The Respect for Marriage Act, which passed the Senate in a 61-36 vote, now goes to the House, which passed a different version of the bill earlier this year.
The votes of both senators were expected; each senator had voted in favor of a procedural motion to advance the bill toward final passage two weeks ago.
In a prepared statement, Alaska’s senior senator, Lisa Murkowski, said she was proud to vote in favor of the bill.
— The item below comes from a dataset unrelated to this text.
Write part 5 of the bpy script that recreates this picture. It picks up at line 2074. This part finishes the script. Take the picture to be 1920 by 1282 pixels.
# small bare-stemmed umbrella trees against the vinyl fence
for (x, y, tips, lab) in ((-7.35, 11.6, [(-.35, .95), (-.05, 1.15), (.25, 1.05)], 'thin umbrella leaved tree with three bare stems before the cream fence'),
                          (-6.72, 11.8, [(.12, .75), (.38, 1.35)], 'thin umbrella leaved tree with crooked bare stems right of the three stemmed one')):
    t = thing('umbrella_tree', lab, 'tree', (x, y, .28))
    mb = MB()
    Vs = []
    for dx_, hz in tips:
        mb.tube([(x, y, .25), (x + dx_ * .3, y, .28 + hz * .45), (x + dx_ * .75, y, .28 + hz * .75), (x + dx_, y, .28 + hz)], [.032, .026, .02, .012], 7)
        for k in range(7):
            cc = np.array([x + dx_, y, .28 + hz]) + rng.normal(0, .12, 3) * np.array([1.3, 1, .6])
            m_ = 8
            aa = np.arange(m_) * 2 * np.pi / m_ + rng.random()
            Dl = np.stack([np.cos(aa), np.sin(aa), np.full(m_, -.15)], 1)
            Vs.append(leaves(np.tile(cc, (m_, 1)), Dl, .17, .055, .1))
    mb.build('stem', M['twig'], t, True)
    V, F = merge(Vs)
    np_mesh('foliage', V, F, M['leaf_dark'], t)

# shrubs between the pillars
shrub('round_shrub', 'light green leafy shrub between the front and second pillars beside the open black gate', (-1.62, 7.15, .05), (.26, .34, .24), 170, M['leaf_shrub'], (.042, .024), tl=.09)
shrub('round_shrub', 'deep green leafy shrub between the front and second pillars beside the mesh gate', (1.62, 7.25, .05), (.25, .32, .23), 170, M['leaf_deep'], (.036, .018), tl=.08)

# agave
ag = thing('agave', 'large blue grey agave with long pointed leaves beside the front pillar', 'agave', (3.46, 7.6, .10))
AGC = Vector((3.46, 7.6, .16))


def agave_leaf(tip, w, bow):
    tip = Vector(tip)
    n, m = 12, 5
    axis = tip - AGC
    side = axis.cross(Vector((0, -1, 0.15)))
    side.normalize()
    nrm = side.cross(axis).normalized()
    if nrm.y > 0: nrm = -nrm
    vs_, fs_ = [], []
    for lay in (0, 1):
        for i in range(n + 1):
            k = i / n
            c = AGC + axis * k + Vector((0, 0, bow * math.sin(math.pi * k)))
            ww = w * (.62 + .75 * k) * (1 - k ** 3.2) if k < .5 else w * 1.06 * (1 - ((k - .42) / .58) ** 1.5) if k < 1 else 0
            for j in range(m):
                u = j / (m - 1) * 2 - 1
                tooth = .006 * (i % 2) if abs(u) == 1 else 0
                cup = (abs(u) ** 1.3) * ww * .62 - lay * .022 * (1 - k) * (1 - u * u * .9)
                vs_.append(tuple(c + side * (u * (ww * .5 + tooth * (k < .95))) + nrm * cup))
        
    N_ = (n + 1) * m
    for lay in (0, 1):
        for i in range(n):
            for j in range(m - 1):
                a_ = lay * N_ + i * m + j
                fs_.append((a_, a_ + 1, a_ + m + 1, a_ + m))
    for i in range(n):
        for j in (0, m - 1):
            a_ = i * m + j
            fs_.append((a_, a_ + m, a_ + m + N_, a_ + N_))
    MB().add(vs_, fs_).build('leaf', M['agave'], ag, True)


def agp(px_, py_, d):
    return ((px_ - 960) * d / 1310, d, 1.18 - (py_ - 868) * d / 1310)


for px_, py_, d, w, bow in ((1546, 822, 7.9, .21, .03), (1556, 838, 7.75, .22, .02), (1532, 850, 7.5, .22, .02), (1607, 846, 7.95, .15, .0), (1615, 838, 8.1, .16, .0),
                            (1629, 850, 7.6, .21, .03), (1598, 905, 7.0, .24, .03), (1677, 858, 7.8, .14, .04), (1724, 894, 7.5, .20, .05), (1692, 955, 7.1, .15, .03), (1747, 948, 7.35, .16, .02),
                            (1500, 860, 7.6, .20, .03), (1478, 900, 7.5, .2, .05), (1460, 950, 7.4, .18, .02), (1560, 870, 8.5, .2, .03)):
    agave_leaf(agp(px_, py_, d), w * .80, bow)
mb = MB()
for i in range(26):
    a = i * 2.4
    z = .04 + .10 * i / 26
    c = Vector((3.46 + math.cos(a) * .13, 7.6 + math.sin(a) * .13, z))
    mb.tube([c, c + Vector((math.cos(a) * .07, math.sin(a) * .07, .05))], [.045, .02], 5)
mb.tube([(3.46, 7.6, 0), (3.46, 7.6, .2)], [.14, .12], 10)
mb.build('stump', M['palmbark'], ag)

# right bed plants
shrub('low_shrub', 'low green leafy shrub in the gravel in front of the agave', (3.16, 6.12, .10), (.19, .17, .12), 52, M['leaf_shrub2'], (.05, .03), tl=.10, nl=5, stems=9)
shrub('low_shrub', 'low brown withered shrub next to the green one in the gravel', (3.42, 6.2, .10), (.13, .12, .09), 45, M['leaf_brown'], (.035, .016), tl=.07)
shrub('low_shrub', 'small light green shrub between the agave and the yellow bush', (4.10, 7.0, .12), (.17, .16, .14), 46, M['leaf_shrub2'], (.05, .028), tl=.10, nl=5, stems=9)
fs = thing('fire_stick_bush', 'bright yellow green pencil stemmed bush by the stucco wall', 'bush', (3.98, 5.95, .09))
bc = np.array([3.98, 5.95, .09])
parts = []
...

Murkowski has been a longtime supporter of same-sex marriage rights and had signaled support for the bill earlier this year.
Dan Sullivan, Alaska’s junior senator, said earlier this month that he does not believe the bill is necessary but because it expands legal protections for churches that decline to support same-sex weddings, he was willing to vote for it.
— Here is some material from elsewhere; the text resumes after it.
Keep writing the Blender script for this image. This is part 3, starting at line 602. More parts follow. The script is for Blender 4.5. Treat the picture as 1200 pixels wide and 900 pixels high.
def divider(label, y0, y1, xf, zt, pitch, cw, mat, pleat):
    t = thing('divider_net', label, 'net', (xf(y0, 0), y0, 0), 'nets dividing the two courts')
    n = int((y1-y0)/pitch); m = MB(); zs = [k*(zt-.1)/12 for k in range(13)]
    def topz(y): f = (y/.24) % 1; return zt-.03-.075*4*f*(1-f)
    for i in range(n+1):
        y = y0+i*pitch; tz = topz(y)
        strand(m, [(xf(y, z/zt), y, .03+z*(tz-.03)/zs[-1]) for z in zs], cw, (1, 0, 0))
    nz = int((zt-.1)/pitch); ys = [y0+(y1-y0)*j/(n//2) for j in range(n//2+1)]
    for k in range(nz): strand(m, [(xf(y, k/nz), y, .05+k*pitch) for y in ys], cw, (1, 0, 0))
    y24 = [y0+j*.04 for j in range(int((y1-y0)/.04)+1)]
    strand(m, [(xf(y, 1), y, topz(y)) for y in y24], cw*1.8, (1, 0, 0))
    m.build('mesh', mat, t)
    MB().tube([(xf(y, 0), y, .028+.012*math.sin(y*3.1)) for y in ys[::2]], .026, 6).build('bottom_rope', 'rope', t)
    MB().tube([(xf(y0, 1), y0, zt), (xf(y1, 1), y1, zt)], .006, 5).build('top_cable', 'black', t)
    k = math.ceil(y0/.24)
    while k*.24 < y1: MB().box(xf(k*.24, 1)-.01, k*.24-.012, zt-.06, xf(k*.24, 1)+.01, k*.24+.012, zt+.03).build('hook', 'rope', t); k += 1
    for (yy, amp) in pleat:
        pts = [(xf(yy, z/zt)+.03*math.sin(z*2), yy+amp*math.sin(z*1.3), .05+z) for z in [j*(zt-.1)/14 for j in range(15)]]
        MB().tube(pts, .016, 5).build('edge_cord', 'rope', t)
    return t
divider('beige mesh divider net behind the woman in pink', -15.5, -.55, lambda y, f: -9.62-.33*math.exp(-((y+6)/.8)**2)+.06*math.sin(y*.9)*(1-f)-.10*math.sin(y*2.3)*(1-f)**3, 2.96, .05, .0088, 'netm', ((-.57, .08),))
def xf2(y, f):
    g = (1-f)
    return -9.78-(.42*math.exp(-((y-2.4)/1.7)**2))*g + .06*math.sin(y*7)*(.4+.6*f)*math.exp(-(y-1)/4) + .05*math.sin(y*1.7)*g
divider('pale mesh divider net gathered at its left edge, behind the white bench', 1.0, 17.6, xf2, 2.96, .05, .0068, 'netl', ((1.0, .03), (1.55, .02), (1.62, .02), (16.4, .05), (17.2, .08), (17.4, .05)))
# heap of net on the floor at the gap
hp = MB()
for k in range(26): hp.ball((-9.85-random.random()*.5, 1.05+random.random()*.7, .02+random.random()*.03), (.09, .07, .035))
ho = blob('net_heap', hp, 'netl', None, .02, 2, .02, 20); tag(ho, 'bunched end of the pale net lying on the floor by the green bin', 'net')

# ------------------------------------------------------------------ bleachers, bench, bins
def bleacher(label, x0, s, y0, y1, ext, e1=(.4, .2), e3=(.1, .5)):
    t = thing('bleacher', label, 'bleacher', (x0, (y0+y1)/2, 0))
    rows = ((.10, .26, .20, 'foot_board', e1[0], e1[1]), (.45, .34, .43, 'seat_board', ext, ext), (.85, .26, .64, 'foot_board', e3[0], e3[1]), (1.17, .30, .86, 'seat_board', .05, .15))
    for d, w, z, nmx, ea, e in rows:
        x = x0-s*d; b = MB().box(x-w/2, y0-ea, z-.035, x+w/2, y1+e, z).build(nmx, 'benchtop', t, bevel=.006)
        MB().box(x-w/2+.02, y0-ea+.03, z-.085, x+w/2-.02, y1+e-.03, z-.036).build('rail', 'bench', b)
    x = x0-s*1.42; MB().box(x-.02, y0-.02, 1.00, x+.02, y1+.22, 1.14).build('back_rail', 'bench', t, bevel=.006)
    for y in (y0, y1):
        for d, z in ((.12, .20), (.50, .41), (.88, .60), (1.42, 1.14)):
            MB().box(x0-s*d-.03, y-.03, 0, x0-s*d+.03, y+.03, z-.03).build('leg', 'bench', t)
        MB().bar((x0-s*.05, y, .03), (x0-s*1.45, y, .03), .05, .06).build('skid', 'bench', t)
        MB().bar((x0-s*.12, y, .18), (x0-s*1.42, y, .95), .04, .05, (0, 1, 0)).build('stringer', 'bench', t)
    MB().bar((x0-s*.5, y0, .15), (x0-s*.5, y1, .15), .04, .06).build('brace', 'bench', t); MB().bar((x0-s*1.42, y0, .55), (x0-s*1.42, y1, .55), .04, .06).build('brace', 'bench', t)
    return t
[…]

Speaking Nov. 29 on the floor of the Senate, Republican Sen. Mike Lee of Utah said he was grateful for Sullivan, who worked behind the scenes to allow Republican-proposed amendments to come to a vote. Those amendments failed to pass, and the House is expected to approve the Senate’s bill, allowing President Joe Biden to sign it into law.
The bill was inspired by a comment from Supreme Court Justice Clarence Thomas, who said the court should re-examine its 2015 decision legalizing same-sex marriage nationwide. A similar legal rationale was part of a 1967 decision striking down laws barring interracial marriages.
If the court overturns the 2015 same-sex marriage decision, the new bill would require all states to recognize pre-existing same-sex marriages. If states then choose to ban same-sex marriages, they would be required to recognize same-sex marriages conducted in other states.
Alaska has a 1998 state constitutional amendment prohibiting same-sex marriage, though in 2014 a federal judge ruled the ban unconstitutional. If the U.S. Supreme Court overturns its 2015 decision, Alaska’s constitutional amendment could again become binding law, and the state could again prohibit same-sex marriage.